I think that one issue is that it's harder to manage them, especially because they tend to be high-skill niche businesses. The thing about social media is that any fucking idiot has, at least, the technical knowledge to run one. This makes them attractive to bikeshedding investors and also ripe places to put underachieving friends who are owed favors.
The economics are marginal. You need to put in a large amount of money over long time periods before you get any returns at all, so if those returns aren't great, you might end up losing money and not being able to continue.
A large portfolio of mid-risk companies is not low risk, because they are correlated in various ways. For example:
- macroeconomic shocks can hurt your entire portfolio.
- your entire portfolio might have a selection bias
High-beta funds can let go of companies that fail. But if you're counting on most companies not failing in order to make money, you'll have to step in and rescue some companies where the founders break up, or give up, or move on to better opportunities. It's very painful to recruit and install new management.

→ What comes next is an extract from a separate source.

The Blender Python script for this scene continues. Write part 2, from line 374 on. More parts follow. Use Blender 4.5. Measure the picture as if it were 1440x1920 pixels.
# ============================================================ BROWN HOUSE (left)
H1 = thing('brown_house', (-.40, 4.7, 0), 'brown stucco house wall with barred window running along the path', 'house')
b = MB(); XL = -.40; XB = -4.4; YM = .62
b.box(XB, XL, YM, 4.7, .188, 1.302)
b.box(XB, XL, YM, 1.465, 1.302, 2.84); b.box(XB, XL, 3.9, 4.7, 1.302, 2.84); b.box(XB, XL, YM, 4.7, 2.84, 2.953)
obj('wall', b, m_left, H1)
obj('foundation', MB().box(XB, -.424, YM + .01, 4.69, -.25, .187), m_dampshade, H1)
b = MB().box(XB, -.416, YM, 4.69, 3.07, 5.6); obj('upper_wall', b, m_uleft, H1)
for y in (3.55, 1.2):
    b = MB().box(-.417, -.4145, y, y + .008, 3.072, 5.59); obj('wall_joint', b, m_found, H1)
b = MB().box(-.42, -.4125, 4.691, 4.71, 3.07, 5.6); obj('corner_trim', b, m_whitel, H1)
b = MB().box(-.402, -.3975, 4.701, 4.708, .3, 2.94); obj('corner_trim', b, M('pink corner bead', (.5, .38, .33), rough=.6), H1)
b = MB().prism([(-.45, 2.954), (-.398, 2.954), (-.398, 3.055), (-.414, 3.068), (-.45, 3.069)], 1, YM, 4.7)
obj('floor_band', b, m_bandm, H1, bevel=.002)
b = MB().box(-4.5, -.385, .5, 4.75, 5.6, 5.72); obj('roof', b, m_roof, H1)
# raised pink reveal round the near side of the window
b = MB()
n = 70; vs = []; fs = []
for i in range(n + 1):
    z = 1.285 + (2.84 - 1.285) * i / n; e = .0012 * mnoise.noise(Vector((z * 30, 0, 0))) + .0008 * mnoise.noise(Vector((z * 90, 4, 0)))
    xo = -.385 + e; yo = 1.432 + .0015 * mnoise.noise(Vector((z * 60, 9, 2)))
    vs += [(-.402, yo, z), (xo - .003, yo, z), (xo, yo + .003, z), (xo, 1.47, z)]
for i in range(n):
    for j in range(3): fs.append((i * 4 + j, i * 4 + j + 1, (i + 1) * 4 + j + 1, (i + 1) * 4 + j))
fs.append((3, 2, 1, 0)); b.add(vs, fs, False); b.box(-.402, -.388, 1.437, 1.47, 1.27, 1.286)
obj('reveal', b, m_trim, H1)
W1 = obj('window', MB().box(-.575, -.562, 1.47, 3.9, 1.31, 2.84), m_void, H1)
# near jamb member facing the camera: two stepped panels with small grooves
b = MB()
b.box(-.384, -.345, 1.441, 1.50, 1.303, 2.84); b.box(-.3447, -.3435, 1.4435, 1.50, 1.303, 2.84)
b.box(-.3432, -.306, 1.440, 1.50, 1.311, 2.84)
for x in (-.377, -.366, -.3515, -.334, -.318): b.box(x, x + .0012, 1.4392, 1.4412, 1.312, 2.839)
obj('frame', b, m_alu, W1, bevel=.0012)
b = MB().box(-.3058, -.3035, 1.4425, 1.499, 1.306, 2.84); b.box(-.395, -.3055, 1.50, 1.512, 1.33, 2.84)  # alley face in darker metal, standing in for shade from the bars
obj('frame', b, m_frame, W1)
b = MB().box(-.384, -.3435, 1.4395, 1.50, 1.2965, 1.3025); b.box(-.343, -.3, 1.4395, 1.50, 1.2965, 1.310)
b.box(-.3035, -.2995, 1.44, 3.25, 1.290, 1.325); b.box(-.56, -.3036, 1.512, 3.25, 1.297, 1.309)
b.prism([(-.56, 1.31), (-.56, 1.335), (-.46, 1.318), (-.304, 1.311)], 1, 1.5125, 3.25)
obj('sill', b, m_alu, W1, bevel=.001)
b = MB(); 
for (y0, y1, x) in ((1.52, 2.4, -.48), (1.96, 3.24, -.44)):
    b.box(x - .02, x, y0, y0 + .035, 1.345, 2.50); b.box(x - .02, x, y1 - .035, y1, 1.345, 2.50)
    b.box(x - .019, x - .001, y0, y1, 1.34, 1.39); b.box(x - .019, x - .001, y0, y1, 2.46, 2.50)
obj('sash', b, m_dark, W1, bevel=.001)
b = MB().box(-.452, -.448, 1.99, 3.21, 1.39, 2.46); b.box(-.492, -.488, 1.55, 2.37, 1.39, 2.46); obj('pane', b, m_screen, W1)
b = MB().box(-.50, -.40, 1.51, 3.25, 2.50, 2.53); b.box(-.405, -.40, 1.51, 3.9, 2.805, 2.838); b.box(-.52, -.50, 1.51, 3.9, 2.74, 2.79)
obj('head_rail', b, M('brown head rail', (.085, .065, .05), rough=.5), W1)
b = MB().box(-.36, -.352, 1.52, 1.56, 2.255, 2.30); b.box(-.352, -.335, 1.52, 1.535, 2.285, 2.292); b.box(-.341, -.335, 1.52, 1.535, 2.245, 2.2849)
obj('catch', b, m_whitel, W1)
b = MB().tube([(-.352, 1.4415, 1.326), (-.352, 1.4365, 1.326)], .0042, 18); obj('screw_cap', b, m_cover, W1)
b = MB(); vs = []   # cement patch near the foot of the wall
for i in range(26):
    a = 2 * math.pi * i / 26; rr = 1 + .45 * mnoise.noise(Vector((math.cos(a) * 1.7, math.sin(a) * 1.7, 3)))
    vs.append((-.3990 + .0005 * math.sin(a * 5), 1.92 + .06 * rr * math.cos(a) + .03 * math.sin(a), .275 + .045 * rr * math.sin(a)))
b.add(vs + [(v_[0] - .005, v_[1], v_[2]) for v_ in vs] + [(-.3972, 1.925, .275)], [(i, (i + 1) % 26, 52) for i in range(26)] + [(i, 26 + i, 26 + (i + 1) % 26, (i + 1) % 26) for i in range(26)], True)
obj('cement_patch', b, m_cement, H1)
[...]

The real reason is they take much more effort on the part of the investor to back companies like this. Much better to burn through hundreds of naive young guys trying to pick "outliers" than building businesses with a good chance of moderate success.
What do you think those are?
I think that one issue is that it's harder to manage them, especially because they tend to be high-skill niche businesses. The thing about social media is that any fucking idiot has, at least, the technical knowledge to run one. This makes them attractive to bikeshedding investors and also ripe places to put underachieving friends who are owed favors.